Abstract

Perfect ethical duties have usually puzzled commentators on Kant's ethics because they do not fit neatly within his taxonomy of duties. Ethical duties require the adoption of maxims of ends: the happiness of others and one's own perfection are Kant's two main categories. These duties, he claims, are of wide obligation because they do not specify what in particular one ought to do, when, and how much. They leave ‘a latitude for free choice’ as he puts it. Perfect duties, however, such as the duties of respect, to avoid suicide, lying, and servility, do not appear to require the adoption of ends but only the performance or omission of specific types of actions. The puzzle is how these duties can be ethical, and therefore wide.

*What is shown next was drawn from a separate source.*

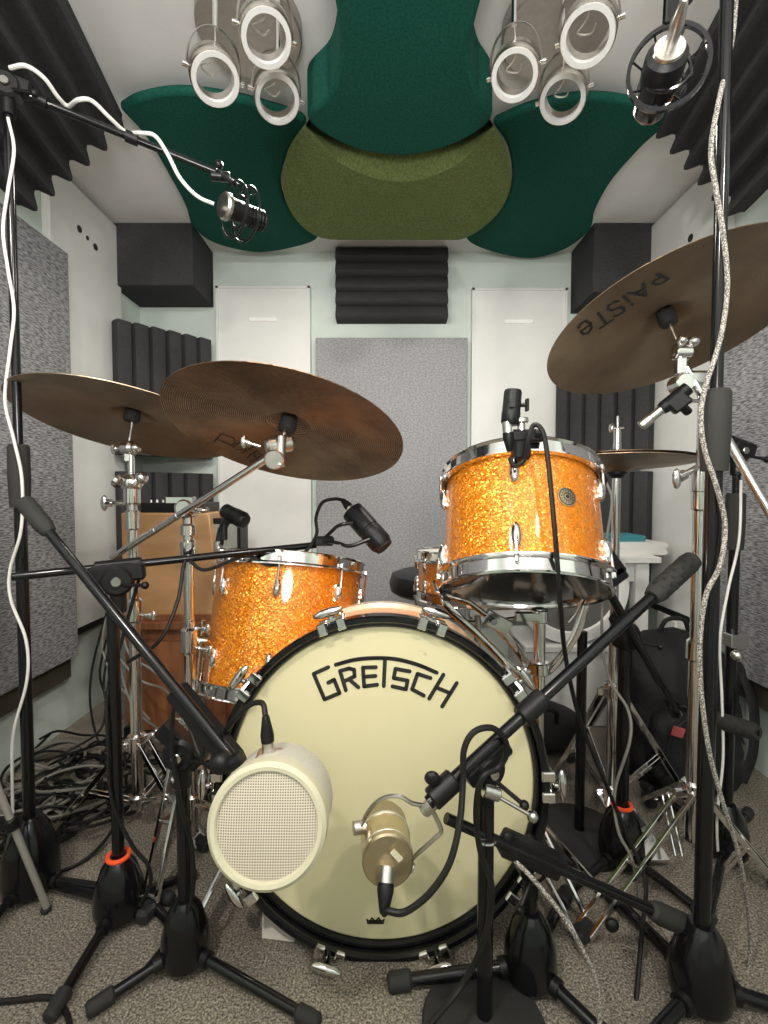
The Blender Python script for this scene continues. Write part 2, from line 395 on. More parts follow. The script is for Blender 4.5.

Faced with this difficulty, Mary Gregor denies that perfect ethical duties are wide. She claims that they are an ‘anomaly’ and that they do not belong to ethics proper but to moral philosophy in general. She argues that these duties are derived from the categorical imperative, instead of, as Kant himself appears to have thought, the first principle of virtue. Taking a very different approach, Onora O'Neill finds the perfect/imperfect distinction of little importance and suggests doing without it altogether. Most other interpreters also assume that ‘wide’ is opposed to ‘perfect’ so that a wide perfect duty is a conceptual impossibility.